Lawless: We have to look at the effectiveness and purpose of state conventions. If we are keeping the majority of dollars in the state, we have to show that there is a reason for doing that.

Nick Moore: There is a generation of pastors asking not only themselves and their churches, but the convention, to streamline, sacrifice, simplify and do the things that are the most effective, and not necessarily the most comfortable. The things that are most honoring to Jesus and effective to reach the nations.

Russell D. Moore: The North American Mission Board doesn’t work. The reason it doesn’t work is because the IMB does a very good job of filtering people out. NAMB does not have that kind of track record. Guys looking to plant churches are looking for a network that will be honest with them to say, either you don’t have what it takes to be a church planter, but if you do we are going to put through a boot camp, literally and metaphorically, until you are able to plant a church.

Mohler: What we are facing is a sense of urgency. I think that is a healthy thing. I think that if there is a reason to hit the reboot button in denominational life we are looking at it. I think there is a real stewardship issue of opportunity here. I can tell you that my greatest fear is we will be given an opportunity here and we will not ask the questions we need to ask or say what we know we need to say.
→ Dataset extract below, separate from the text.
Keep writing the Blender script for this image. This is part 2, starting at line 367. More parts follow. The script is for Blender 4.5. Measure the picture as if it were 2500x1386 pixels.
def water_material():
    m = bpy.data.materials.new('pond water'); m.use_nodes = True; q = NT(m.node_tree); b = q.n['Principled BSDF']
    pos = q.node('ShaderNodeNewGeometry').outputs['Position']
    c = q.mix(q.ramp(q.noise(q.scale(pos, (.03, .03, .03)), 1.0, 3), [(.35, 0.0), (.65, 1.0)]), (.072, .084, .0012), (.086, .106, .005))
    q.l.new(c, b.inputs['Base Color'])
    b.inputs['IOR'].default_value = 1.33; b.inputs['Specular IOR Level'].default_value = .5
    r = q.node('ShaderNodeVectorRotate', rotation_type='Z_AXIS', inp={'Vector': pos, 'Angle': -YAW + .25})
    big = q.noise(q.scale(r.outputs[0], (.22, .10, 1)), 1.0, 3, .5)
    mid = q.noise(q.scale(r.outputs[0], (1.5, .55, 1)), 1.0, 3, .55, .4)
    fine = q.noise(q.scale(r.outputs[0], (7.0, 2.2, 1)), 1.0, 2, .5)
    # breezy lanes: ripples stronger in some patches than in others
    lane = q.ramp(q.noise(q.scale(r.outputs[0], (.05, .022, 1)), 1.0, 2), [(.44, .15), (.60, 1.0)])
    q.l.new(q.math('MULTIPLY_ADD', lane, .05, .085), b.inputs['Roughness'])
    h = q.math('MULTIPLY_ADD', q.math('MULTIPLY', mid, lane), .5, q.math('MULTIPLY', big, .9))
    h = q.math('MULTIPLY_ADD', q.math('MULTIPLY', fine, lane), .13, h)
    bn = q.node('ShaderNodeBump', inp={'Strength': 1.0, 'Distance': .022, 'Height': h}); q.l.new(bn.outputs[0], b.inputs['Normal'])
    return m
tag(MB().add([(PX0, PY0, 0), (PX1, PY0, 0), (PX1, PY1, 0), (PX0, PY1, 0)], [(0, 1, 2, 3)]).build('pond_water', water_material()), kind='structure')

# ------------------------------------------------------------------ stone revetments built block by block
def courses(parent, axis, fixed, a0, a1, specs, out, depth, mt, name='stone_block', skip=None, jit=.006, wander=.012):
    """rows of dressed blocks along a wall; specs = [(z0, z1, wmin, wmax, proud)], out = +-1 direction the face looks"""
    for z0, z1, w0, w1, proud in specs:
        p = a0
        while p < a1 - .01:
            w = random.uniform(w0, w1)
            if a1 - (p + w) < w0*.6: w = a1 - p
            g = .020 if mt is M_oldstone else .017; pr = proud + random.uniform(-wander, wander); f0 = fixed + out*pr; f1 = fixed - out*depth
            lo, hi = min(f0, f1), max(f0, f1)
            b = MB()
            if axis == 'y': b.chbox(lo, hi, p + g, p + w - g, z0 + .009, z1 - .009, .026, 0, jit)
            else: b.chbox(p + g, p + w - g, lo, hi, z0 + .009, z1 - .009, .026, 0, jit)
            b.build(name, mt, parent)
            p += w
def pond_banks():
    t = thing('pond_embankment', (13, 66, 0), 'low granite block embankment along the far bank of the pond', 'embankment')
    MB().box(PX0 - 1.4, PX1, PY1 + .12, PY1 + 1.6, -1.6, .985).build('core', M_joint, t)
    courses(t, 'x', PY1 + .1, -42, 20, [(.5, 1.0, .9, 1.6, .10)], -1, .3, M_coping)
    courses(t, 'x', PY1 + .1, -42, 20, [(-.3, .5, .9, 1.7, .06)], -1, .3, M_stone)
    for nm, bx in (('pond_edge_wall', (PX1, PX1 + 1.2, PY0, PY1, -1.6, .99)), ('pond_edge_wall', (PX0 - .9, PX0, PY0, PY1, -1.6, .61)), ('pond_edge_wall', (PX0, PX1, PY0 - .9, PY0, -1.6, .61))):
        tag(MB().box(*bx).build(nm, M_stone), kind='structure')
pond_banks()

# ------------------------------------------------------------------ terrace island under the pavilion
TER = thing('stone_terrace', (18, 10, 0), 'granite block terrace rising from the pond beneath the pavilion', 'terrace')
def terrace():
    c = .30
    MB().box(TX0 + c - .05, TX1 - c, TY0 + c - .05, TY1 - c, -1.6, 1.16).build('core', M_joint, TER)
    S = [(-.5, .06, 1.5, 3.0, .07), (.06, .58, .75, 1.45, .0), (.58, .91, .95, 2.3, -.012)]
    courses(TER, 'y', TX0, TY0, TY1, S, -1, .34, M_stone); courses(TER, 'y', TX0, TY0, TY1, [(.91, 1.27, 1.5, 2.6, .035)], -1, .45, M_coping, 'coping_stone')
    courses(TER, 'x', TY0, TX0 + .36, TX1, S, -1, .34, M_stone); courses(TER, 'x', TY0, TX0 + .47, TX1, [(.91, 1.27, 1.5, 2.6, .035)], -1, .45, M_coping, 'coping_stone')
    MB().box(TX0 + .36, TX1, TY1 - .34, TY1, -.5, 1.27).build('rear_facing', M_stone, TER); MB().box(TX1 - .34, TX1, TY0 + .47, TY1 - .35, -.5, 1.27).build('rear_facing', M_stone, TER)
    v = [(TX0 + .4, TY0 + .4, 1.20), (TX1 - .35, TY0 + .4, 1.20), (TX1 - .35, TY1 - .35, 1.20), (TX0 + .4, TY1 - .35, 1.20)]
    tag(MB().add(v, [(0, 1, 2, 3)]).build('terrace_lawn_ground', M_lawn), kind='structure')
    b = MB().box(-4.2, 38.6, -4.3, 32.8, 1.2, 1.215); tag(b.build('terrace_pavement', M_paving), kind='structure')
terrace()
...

The expectations for the GCR task force are enormous. The hope of this task force is that we can start the process. There is no way we are going to be able to leave the Southern Baptist Convention in Orlando and say, “we accomplished the Great Commission Resurgence. We have a Great Commission Resurgence.” The Conservative Resurgence didn’t happen in 1979, it wasn’t concluded in 1990. It took years to happen and I have to ask if it was completed if we don’t have in our churches a resurgence of piety and passion and belief and doctrine. When it comes to the GCR there are enormous hopes.

We are experiencing a lot of the pains, challenges and groans of asking the right questions. It is going to be up to a generation of younger and younger adults to answer whether or not there is a Great Commission in the SBC if Jesus tarries.